Pour éviter d’être bridé par les quotas – notamment en Algérie – et doper ses capacités logistiques, PSA a adopté un plan industriel pour la région Afrique - Moyen-Orient qu’il décline au Maghreb à travers trois projets d’usines d’assemblage. Celle qui verra le jour au Maroc, à Kenitra, devra réaliser 90 000 véhicules. L’Algérie accueillera une unité capable d’en produire 75 000. Et en Tunisie sera édifiée une installation industrielle destinée à fabriquer 1 200 pick-up par an. « Ces trois projets sont complémentaires », assure le directeur régional, selon lequel ils permettront de produire localement 70 % des véhicules vendus dans la région en 2021.
Implantation lente
Reste que si la construction de l’usine marocaine avance bien (le terrassement vient d’être achevé) – et devrait permettre une entrée en production en 2018, conformément au planning –, le projet algérien n’a toujours pas été validé par le gouvernement, alors qu’une signature était attendue lors de la visite d’Emmanuel Macron à Alger en avril 2016. « Le projet, construit avec nos partenaires privés et publics, est sur la table du gouvernement depuis six mois, il y a eu quelques allers-retours depuis. Nous avons pris en compte les demandes légitimes des autorités, qui souhaitent industrialiser leur pays, bénéficier de transferts de technologies et favoriser l’emploi local. Nous attendons leur décision, je suis prêt à prendre l’avion pour Alger », affirme Jean-Christophe Quémard. Mais ses équipes commencent à s’impatienter, alors qu’un projet d’usine Volkswagen en Algérie émerge également et que Renault est implanté à Oran depuis novembre 2014.
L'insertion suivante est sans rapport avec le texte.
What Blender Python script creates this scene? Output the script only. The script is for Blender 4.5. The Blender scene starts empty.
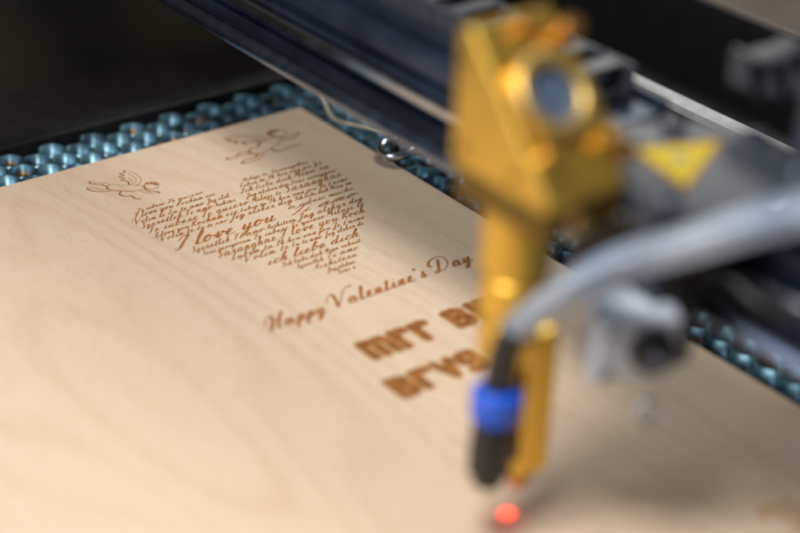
import bpy, bmesh, math, random
from mathutils import Vector, Matrix
random.seed(7)
scene=bpy.context.scene
COL=scene.collection
scene.view_settings.view_transform='Standard'
scene.view_settings.look='None'
scene.view_settings.exposure=0

# ---------------------------------------------------------------- materials
def newmat(name):
    m=bpy.data.materials.new(name); m.use_nodes=True
    nt=m.node_tree; b=nt.nodes['Principled BSDF']
    return m,nt,b
def mat(name,col,rough=.5,metal=0,var=.15,scale=3.0,bump=.0,col2=None,coat=0,trans=0,rvar=.1,spec=.5):
    m,nt,b=newmat(name)
    tc=nt.nodes.new('ShaderNodeTexCoord')
    n=nt.nodes.new('ShaderNodeTexNoise'); n.inputs['Scale'].default_value=scale; n.inputs['Detail'].default_value=6
    nt.links.new(tc.outputs['Object'],n.inputs['Vector'])
    r=nt.nodes.new('ShaderNodeValToRGB')
    c2=col2 if col2 else tuple(c*(1-var) for c in col)
    r.color_ramp.elements[0].color=(*c2,1); r.color_ramp.elements[1].color=(*col,1)
    r.color_ramp.elements[0].position=.35; r.color_ramp.elements[1].position=.65
    nt.links.new(n.outputs['Fac'],r.inputs['Fac'])
    nt.links.new(r.outputs['Color'],b.inputs['Base Color'])
    mr=nt.nodes.new('ShaderNodeMapRange'); mr.inputs['To Min'].default_value=max(.02,rough-rvar); mr.inputs['To Max'].default_value=min(1,rough+rvar)
    nt.links.new(n.outputs['Fac'],mr.inputs['Value']); nt.links.new(mr.outputs['Result'],b.inputs['Roughness'])
    b.inputs['Metallic'].default_value=metal
    b.inputs['Specular IOR Level'].default_value=spec
    if coat: b.inputs['Coat Weight'].default_value=coat
    if trans: b.inputs['Transmission Weight'].default_value=trans
    if bump:
        n2=nt.nodes.new('ShaderNodeTexNoise'); n2.inputs['Scale'].default_value=scale*12
        nt.links.new(tc.outputs['Object'],n2.inputs['Vector'])
        bp=nt.nodes.new('ShaderNodeBump'); bp.inputs['Strength'].default_value=bump; bp.inputs['Distance'].default_value=.02
        nt.links.new(n2.outputs['Fac'],bp.inputs['Height']); nt.links.new(bp.outputs['Normal'],b.inputs['Normal'])
    return m

def wood_mat():
    m,nt,b=newmat('birch_plywood'); L=nt.links.new
    tc=nt.nodes.new('ShaderNodeTexCoord')
    mp=nt.nodes.new('ShaderNodeMapping'); mp.inputs['Scale'].default_value=(1,.13,1); mp.inputs['Rotation'].default_value=(0,0,math.radians(8))
    L(tc.outputs['Object'],mp.inputs['Vector'])
    n0=nt.nodes.new('ShaderNodeTexNoise'); n0.inputs['Scale'].default_value=.17; n0.inputs['Detail'].default_value=1.2; n0.inputs['Roughness'].default_value=.35
    L(mp.outputs['Vector'],n0.inputs['Vector'])
    mul=nt.nodes.new('ShaderNodeMath'); mul.operation='MULTIPLY'; mul.inputs[1].default_value=24
    L(n0.outputs['Fac'],mul.inputs[0])
    fr=nt.nodes.new('ShaderNodeMath'); fr.operation='FRACT'; L(mul.outputs[0],fr.inputs[0])
    r1=nt.nodes.new('ShaderNodeValToRGB'); cr=r1.color_ramp
    cr.elements[0].position=0; cr.elements[0].color=(.6,.6,.6,1)
    cr.elements[1].position=1; cr.elements[1].color=(.6,.6,.6,1)
    e=cr.elements.new(.2); e.color=(.1,.1,.1,1)
    e=cr.elements.new(.6); e.color=(.0,.0,.0,1)
    e=cr.elements.new(.92); e.color=(.9,.9,.9,1)
    L(fr.outputs[0],r1.inputs['Fac'])
    n3=nt.nodes.new('ShaderNodeTexNoise'); n3.inputs['Scale'].default_value=.5; n3.inputs['Detail'].default_value=3
    L(mp.outputs['Vector'],n3.inputs['Vector'])
    mm=nt.nodes.new('ShaderNodeMath'); mm.operation='MULTIPLY'
    L(r1.outputs['Color'],mm.inputs[0]); L(n3.outputs['Fac'],mm.inputs[1])
    base=nt.nodes.new('ShaderNodeMix'); base.data_type='RGBA'
    base.inputs[6].default_value=(.725,.585,.445,1); base.inputs[7].default_value=(.64,.465,.33,1)
    L(mm.outputs[0],base.inputs[0])
    n4=nt.nodes.new('ShaderNodeTexNoise'); n4.inputs['Scale'].default_value=.12; n4.inputs['Detail'].default_value=2
    L(mp.outputs['Vector'],n4.inputs['Vector'])
    b2=nt.nodes.new('ShaderNodeMix'); b2.data_type='RGBA'; b2.blend_type='MULTIPLY'
    r4=nt.nodes.new('ShaderNodeValToRGB'); r4.color_ramp.elements[0].color=(.94,.90,.87,1); r4.color_ramp.elements[1].color=(1,1,1,1)
    r4.color_ramp.elements[0].position=.35; r4.color_ramp.elements[1].position=.65
    L(n4.outputs['Fac'],r4.inputs['Fac']); b2.inputs[0].default_value=1
    L(base.outputs[2],b2.inputs[6]); L(r4.outputs['Color'],b2.inputs[7])
    mp2=nt.nodes.new('ShaderNodeMapping'); mp2.inputs['Scale'].default_value=(26,1.8,1)
    L(tc.outputs['Object'],mp2.inputs['Vector'])
    n5=nt.nodes.new('ShaderNodeTexNoise'); n5.inputs['Scale'].default_value=1.0; n5.inputs['Detail'].default_value=5
    L(mp2.outputs['Vector'],n5.inputs['Vector'])
    r5=nt.nodes.new('ShaderNodeValToRGB'); r5.color_ramp.elements[0].color=(.91,.865,.81,1); r5.color_ramp.elements[1].color=(1,1,1,1)
    r5.color_ramp.elements[0].position=.3; r5.color_ramp.elements[1].position=.52
    L(n5.outputs['Fac'],r5.inputs['Fac'])
    b3=nt.nodes.new('ShaderNodeMix'); b3.data_type='RGBA'; b3.blend_type='MULTIPLY'; b3.inputs[0].default_value=1
    L(b2.outputs[2],b3.inputs[6]); L(r5.outputs['Color'],b3.inputs[7])
    L(b3.outputs[2],b.inputs['Base Color'])
    b.inputs['Roughness'].default_value=.6; b.inputs['Specular IOR Level'].default_value=.35
    bp=nt.nodes.new('ShaderNodeBump'); bp.inputs['Strength'].default_value=.25; bp.inputs['Distance'].default_value=.01
    L(n5.outputs['Fac'],bp.inputs['Height']); L(bp.outputs['Normal'],b.inputs['Normal'])
    return m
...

Au sud du Sahara, le directeur régional ne veut pas « faire du volume au détriment de la marge » et se montrera beaucoup plus circonspect dans ses investissements industriels et lancements de produits. Même si les accords de production (pour des quantités modestes) avec des assembleurs locaux sont confirmés par le patron Afrique - Moyen-Orient au Nigeria et en Éthiopie, ils ne devraient pas se multiplier. Dans cette région, le partenaire privilégié de PSA pour la distribution de ses produits restera le français CFAO, même si celui-ci est passé dans le giron de Toyota Tsusho Corporation, la maison de commerce du constructeur automobile japonais, leader du marché sur le continent.
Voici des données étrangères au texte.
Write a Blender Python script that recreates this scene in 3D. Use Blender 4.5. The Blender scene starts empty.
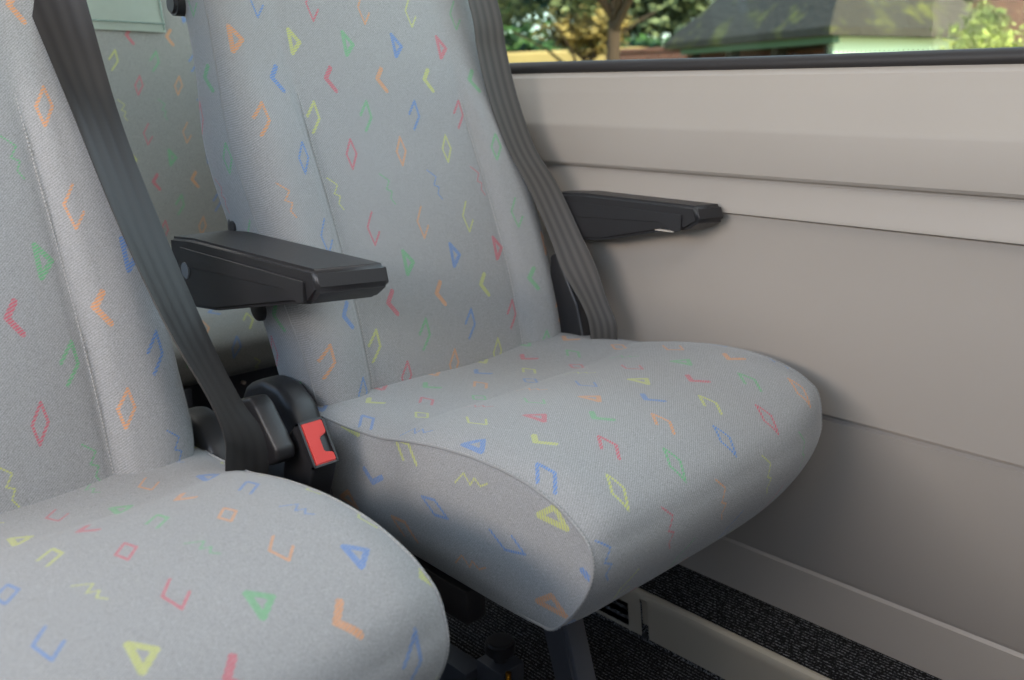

RENAULT : EN POLE POSITION INDUSTRIELLE
Implanté au Maoc et en Algérie, le géant de l’automobile garde son avantage face à PSA dans la région du Maghreb
En 2016, le constructeur au losange a fabriqué 345 000 véhicules au Maroc, dont 273 176 à Tanger et 71 824 à Casablanca. Un record pour le pays, alors que l’usine d’assemblage de PSA à Kenitra doit entrer en production en 2018 avec 90 000 voitures par an seulement au départ.
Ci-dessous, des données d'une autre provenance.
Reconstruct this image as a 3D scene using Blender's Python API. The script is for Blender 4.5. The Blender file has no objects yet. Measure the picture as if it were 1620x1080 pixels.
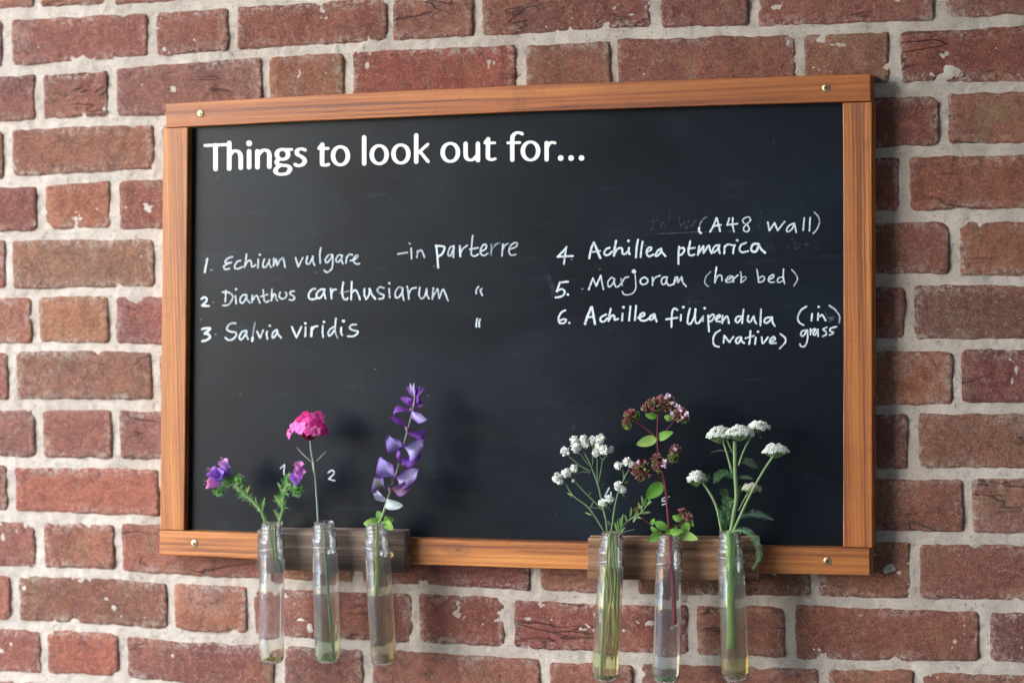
import bpy, math, random
from mathutils import Vector, Matrix, noise, Euler
R = math.radians
random.seed(11)
S = bpy.context.scene
COL = S.collection

# ------------------------------------------------------------------ camera
FPX = 3234.0                      # focal length in photo pixels (photo 1620 wide)
Z0 = 1.4                          # height of the wall's local origin above the ground
_a, _b, _c = R(-2.34), R(17.11), R(-1.11)
ROT = (Matrix.Rotation(_b, 3, 'Y') @ Matrix.Rotation(_a, 3, 'X') @ Matrix.Rotation(_c, 3, 'Z'))
def w3(v): return Vector((v[0], -v[2], v[1]))
RIGHT, UP, BACK = w3(ROT.col[0]), w3(ROT.col[1]), w3(ROT.col[2])
CAM = Vector((0.756, -2.368, 0.184 + Z0))
def P(px, py, d):
    """point of the place seen at photo pixel (px,py) on the plane d metres in front of the wall"""
    v = RIGHT * (px - 810) + UP * (540 - py) - BACK * FPX
    t = (-d - CAM.y) / v.y
    return CAM + v * t
cam = bpy.data.cameras.new('camera'); co = bpy.data.objects.new('camera', cam); COL.objects.link(co)
m = Matrix((RIGHT, UP, BACK)).transposed().to_4x4(); m.translation = CAM
co.matrix_world = m
cam.sensor_width = 36.0; cam.lens = FPX / 1620 * 36; cam.clip_end = 500
cam.dof.use_dof = True
cam.dof.focus_distance = (P(1180, 500, .03) - CAM).dot(-BACK)
cam.dof.aperture_fstop = 3.6
S.camera = co

# ------------------------------------------------------------------ light
SUN_EL, SUN_AZ = 24.0, -42.0      # azimuth measured from the wall's normal, minus = left
sd = Vector((math.sin(R(SUN_AZ)) * math.cos(R(SUN_EL)), -math.cos(R(SUN_AZ)) * math.cos(R(SUN_EL)), math.sin(R(SUN_EL))))
world = bpy.data.worlds.new('World'); S.world = world; world.use_nodes = True
nt = world.node_tree; bg = nt.nodes['Background']
sky = nt.nodes.new('ShaderNodeTexSky'); sky.sky_type = 'NISHITA'; sky.sun_disc = False
sky.sun_elevation = R(SUN_EL); sky.sun_rotation = math.atan2(sd.x, sd.y)
sky.dust_density = .4; sky.air_density = 1.2; sky.ozone_density = 3.0
nt.links.new(sky.outputs[0], bg.inputs[0]); bg.inputs[1].default_value = 0.15
sl = bpy.data.lights.new('sun', 'SUN'); sl.energy = .5; sl.angle = R(44); sl.color = (1.0, .955, .89)
so = bpy.data.objects.new('sun', sl); COL.objects.link(so)
so.rotation_euler = sd.to_track_quat('Z', 'Y').to_euler()
S.view_settings.view_transform = 'Standard'; S.view_settings.look = 'None'
S.view_settings.exposure = 2.95; S.view_settings.gamma = 1.0
S.render.engine = 'CYCLES'
S.cycles.max_bounces = 16; S.cycles.transmission_bounces = 12; S.cycles.glossy_bounces = 6; S.cycles.transparent_max_bounces = 12
S.cycles.blur_glossy = 0.5

# ------------------------------------------------------------------ materials
class NT:
    def __init__(s, name):
        s.m = bpy.data.materials.new(name); s.m.use_nodes = True
        s.t = s.m.node_tree; s.t.nodes.clear()
        s.out = s.n('ShaderNodeOutputMaterial')
    def n(s, ty, **kw):
        x = s.t.nodes.new(ty)
        for k, v in kw.items(): setattr(x, k, v)
        return x
    def l(s, a, b): s.t.links.new(a, b)
    def set(s, node, **kw):
        for k, v in kw.items(): s.inp(node, k, v)
        return node
    def inp(s, node, k, v):
        i = node.inputs[k]
        if isinstance(v, bpy.types.NodeSocket): s.l(v, i)
        else: i.default_value = (v + (1,) if isinstance(v, tuple) and len(v) == 3 and i.type == 'RGBA' else v)
    def principled(s, **kw):
        p = s.n('ShaderNodeBsdfPrincipled')
        for k, v in kw.items(): s.inp(p, k.replace('_', ' '), v)
        s.l(p.outputs[0], s.out.inputs[0]); return p
    def noise(s, vec, scale, detail=3, rough=.55, dist=0.0):
        x = s.n('ShaderNodeTexNoise'); s.l(vec, x.inputs['Vector'])
        x.inputs['Scale'].default_value = scale; x.inputs['Detail'].default_value = detail
        x.inputs['Roughness'].default_value = rough; x.inputs['Distortion'].default_value = dist
        return x.outputs['Fac']
    def ramp(s, f, *stops):
        r = s.n('ShaderNodeValToRGB'); s.l(f, r.inputs[0]); e = r.color_ramp.elements
        while len(e) < len(stops): e.new(.5)
        for q, (p, c) in zip(e, stops):
            q.position = p; q.color = (c if isinstance(c, tuple) else (c, c, c)) + (1,)
        return r.outputs[0]
    def mix(s, f, a, b, mode='MIX'):
        x = s.n('ShaderNodeMix', data_type='RGBA', blend_type=mode)
        s.inp(x, 0, f)
        for i, v in ((6, a), (7, b)):
            if isinstance(v, bpy.types.NodeSocket): s.l(v, x.inputs[i])
            else: x.inputs[i].default_value = v + (1,)
        return x.outputs[2]
    def math(s, op, a, b=0.0, clamp=False):
        x = s.n('ShaderNodeMath', operation=op, use_clamp=clamp); s.inp(x, 0, a); s.inp(x, 1, b); return x.outputs[0]
    def mapping(s, vec, scale=(1, 1, 1), rot=(0, 0, 0), loc=None):
        x = s.n('ShaderNodeMapping'); s.l(vec, x.inputs[0]); x.inputs['Scale'].default_value = scale; x.inputs['Rotation'].default_value = rot
        if loc is not None: s.inp(x, 'Location', loc)
        return x.outputs[0]
    def bump(s, h, dist, strength=1.0, nrm=None):
        x = s.n('ShaderNodeBump'); s.l(h, x.inputs['Height']); x.inputs['Distance'].default_value = dist; x.inputs['Strength'].default_value = strength
        if nrm is not None: s.l(nrm, x.inputs['Normal'])
        return x.outputs[0]

def obj_coords(k, spread=37.0):
    tc = k.n('ShaderNodeTexCoord'); oi = k.n('ShaderNodeObjectInfo')
    sc = k.math('MULTIPLY', oi.outputs['Random'], spread)
    cb = k.n('ShaderNodeCombineXYZ'); k.l(sc, cb.inputs[0]); k.l(sc, cb.inputs[1]); k.l(sc, cb.inputs[2])
    ad = k.n('ShaderNodeVectorMath', operation='ADD'); k.l(tc.outputs['Object'], ad.inputs[0]); k.l(cb.outputs[0], ad.inputs[1])
    return ad.outputs[0], oi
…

En Algérie, Renault, seul producteur du pays, a assemblé environ 35 000 automobiles en 2016 dans son usine d’Oued Tlemcen, près d’Oran. Une implantation qui lui donne un avantage commercial sérieux car elle lui permet d’échapper partiellement aux maigres quotas d’importation auxquels doit se soumettre son rival PSA, qui a de ce fait écoulé 62,6 % de volumes en moins dans le pays en 2016.